Secondly, the diagram shows the B1 cable connected to the positive battery bus (and thus to the batteries' POS connections) - also directly as shown in Victron's diagram. I'd be very grateful if you could help me understand where I am misunderstanding...
Also, if you use the temperature sensor for the BMV 712, the wires from the temperature sensor completely replace the single power wire for the shunt, so the wire you have currently marked "to B1" goes away; the temperature sensor connects to your positive battery terminal, not the negative, and you connect the red wire from the temperature sensor to B1 on the shunt and the black wire goes to B2. Please do not connect the temperature sensor the way you currently have it drawn; as it's currently shown it will fry your PCB and likely the temp sensor as well.
Possibly I am mistaken, but the picture shows the negative busbar connecting 2 battery negatives, the solar charger and the AC charge controller.
It appears that the monitor shunt is between the negative busbar and the load. As such, it will be monitoring the load drain but not the charging from the charge sources, unless the neg lines from the charge sources are connected to the shunt load side.
If you had a second neg black busbar wired to the load side of the shunt and moved the neg loads and charging sources to that shunt it would be more obvious that the single battery monitor is intended to monitor both charging & drain activities.
Thanks @Justin Cook!
Here is what I believe to be the correct revised diagram. If you would confirm I'd be very grateful. I'd also appreciate advice on the wire size I should use to connect the Neg terminals on batteries 1 and 3 to B2... It looks like the connections won't take much more than #18 - maybe less?

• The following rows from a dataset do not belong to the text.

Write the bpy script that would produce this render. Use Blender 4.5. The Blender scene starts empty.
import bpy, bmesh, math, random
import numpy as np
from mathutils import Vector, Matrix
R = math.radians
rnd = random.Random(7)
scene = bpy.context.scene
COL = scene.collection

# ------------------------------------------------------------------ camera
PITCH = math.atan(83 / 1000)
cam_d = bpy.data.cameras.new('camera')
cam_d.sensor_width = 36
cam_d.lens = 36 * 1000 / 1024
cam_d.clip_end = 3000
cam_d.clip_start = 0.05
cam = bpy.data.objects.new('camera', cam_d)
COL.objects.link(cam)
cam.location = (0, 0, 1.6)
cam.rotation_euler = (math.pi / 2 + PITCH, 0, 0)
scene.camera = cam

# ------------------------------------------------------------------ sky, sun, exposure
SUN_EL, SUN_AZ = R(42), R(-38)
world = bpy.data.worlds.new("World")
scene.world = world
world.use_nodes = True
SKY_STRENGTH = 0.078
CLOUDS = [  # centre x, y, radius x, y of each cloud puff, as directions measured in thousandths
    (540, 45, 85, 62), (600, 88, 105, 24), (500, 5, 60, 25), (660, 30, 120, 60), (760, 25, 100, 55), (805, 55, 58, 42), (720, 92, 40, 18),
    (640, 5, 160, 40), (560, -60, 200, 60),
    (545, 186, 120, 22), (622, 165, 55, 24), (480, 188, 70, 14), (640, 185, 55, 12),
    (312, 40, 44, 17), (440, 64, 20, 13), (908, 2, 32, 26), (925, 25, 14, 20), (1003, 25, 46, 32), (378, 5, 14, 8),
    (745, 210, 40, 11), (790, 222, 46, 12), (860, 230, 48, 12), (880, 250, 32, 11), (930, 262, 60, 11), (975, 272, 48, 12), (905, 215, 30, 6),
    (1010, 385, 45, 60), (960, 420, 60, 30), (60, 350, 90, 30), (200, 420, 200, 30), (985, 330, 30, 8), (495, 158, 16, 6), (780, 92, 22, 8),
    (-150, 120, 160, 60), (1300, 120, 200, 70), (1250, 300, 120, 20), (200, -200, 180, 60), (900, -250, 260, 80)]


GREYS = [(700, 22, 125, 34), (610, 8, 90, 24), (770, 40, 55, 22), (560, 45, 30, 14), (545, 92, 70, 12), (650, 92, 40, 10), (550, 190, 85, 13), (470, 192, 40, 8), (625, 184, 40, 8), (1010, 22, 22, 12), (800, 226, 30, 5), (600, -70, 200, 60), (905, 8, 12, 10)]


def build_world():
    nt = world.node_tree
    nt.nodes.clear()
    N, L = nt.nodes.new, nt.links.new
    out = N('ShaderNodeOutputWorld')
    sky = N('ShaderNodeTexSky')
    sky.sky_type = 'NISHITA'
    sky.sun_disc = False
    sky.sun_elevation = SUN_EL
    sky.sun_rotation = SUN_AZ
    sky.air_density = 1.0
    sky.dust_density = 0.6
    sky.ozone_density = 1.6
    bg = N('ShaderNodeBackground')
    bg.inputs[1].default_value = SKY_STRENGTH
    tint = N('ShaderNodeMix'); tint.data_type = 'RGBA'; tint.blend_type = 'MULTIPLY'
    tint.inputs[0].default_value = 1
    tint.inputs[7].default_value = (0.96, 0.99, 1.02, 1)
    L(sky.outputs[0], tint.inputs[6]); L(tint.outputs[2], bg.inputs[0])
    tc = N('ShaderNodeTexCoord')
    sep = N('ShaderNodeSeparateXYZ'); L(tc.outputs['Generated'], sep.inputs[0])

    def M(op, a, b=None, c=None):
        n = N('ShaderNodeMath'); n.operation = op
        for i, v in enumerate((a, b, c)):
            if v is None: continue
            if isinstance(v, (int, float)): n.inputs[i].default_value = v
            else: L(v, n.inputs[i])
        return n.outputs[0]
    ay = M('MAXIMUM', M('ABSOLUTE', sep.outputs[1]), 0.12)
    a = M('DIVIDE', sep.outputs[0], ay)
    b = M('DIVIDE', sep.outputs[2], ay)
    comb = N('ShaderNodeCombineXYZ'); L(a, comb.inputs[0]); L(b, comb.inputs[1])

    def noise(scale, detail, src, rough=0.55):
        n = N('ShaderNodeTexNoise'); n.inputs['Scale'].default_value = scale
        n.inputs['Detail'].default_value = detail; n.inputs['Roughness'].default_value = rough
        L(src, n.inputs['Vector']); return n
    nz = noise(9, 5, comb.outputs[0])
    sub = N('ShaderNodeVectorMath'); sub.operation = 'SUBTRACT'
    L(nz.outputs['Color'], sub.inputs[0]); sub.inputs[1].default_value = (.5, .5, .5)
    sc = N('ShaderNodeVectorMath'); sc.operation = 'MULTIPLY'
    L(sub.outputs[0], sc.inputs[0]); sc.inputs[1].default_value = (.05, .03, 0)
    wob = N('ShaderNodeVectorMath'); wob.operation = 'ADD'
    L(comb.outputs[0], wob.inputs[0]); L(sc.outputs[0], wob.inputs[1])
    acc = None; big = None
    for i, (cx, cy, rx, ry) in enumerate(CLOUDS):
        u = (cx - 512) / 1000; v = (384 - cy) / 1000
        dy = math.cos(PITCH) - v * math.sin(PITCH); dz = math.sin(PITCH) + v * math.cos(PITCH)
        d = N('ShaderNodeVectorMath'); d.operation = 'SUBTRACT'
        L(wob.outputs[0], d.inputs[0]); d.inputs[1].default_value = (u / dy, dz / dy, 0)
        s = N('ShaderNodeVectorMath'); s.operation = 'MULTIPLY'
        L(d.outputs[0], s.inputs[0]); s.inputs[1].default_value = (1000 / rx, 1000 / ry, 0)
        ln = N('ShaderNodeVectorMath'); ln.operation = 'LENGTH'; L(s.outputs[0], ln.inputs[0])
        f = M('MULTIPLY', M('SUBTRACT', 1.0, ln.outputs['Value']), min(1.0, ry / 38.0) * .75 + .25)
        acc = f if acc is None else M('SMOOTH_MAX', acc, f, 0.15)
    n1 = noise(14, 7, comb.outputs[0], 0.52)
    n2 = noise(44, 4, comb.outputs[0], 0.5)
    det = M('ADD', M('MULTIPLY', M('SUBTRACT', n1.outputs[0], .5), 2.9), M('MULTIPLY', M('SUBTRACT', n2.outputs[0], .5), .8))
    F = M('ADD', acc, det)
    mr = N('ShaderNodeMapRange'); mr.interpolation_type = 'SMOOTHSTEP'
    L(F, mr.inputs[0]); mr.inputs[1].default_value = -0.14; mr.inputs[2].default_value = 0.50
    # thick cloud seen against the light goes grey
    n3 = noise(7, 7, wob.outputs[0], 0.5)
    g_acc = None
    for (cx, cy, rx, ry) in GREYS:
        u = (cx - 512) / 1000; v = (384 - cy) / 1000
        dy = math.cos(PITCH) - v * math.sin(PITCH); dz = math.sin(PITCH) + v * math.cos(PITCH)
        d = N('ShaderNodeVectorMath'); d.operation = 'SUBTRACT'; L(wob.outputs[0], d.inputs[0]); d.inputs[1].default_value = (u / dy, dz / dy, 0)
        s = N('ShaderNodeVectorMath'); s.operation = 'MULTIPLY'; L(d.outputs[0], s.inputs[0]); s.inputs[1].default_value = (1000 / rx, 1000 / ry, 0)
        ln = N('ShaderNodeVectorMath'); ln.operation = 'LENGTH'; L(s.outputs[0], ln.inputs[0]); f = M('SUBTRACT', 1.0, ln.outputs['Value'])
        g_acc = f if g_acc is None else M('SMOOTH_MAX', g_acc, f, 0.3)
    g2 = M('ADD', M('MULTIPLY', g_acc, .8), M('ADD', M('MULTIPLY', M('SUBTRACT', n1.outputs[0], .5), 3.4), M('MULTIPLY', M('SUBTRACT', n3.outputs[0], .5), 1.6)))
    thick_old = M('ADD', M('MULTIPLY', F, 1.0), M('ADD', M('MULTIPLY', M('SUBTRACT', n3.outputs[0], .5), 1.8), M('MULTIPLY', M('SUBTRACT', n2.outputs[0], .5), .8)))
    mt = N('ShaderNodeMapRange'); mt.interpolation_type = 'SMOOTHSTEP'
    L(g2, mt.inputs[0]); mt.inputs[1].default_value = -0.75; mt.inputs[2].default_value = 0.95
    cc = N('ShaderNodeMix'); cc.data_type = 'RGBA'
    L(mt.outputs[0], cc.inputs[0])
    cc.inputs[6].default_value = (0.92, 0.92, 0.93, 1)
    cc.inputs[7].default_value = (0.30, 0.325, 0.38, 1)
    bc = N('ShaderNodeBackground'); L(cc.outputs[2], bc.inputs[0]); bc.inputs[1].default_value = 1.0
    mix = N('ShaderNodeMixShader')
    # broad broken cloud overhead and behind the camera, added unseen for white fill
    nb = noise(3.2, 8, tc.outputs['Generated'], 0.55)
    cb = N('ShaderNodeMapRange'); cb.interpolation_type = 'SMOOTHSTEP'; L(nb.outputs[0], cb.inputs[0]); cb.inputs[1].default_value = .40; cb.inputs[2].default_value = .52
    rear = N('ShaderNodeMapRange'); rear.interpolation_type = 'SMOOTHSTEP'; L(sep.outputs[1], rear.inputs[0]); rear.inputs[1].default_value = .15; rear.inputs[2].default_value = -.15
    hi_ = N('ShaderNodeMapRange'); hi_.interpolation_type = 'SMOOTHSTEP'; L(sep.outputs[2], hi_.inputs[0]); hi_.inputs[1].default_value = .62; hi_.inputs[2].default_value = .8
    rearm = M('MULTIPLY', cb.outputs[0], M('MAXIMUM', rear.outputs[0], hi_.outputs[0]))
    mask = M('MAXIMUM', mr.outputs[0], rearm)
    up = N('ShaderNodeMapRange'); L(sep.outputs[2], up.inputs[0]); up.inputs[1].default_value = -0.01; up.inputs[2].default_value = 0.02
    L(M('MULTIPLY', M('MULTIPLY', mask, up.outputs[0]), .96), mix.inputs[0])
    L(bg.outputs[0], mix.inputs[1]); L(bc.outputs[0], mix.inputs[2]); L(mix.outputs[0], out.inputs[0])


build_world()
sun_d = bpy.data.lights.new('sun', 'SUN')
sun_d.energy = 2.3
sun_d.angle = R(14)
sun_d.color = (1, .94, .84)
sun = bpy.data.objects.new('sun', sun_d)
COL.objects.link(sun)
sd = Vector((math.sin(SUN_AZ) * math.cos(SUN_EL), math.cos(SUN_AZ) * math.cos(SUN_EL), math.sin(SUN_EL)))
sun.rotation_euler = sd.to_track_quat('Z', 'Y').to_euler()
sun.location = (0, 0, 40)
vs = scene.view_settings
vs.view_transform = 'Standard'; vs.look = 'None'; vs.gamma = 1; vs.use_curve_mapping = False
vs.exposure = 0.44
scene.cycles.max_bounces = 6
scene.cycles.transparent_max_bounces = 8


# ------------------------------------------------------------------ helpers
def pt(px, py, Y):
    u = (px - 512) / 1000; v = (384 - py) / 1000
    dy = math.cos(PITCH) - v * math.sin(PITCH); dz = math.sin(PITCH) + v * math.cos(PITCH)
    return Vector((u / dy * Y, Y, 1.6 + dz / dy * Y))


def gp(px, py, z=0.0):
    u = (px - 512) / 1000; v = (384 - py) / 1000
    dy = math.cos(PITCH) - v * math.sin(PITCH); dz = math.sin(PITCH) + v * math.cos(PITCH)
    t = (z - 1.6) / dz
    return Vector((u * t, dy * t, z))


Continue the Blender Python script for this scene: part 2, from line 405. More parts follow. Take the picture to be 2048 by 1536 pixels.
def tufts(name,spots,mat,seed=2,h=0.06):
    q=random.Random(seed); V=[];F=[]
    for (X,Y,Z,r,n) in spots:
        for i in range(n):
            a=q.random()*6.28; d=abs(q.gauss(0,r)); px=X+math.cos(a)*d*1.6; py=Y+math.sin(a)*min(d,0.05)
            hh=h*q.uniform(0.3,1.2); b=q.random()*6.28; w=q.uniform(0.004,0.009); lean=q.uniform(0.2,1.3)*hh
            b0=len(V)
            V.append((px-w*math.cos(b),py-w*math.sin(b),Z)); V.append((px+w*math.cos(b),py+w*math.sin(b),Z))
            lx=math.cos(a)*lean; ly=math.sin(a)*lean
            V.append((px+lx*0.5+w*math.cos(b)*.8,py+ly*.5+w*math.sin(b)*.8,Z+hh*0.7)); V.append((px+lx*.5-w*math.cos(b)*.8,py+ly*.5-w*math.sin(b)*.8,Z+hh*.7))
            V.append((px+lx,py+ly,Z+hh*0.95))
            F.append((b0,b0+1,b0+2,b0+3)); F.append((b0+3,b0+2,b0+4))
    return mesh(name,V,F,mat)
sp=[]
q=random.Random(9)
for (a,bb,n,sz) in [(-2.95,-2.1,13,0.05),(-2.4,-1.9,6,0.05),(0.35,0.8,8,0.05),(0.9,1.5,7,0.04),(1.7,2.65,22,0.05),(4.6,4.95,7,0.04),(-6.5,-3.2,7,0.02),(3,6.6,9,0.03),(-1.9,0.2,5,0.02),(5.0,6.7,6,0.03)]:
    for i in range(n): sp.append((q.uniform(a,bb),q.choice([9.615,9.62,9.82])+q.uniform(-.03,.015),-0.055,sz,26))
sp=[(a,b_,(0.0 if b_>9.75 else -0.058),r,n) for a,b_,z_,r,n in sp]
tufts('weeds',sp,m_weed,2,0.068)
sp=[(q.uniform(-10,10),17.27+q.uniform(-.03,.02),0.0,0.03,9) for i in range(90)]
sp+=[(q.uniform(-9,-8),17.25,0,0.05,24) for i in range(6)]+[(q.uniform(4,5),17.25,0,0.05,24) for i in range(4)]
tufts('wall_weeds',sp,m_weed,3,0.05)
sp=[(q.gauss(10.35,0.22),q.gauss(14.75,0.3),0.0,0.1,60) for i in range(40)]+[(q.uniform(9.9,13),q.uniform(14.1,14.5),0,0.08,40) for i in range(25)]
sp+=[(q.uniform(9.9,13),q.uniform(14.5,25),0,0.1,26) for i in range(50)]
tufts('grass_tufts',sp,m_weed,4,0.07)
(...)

That's all it takes?
Weird... I swear I answered this before now but my replies have vanished... so, er, yes... as long as you're doing midpoint voltage reading, this is correct. I'm a little thrown off by the "Victron Temp wires" label, because if you're using the Victron temp sensor this is not the correct way to wire it.
If you're measuring midpoint voltage, then yes, this will work, and yes, #18 will do you fine. I recommend ferrule terminations at the shunt side, or at least dipping your ends in solder, to help you push the wires into the little spring clips without getting runaway strands.
If you're going to use a temp sensor, this wiring changes... confirm that you're abandoning the temp sensor?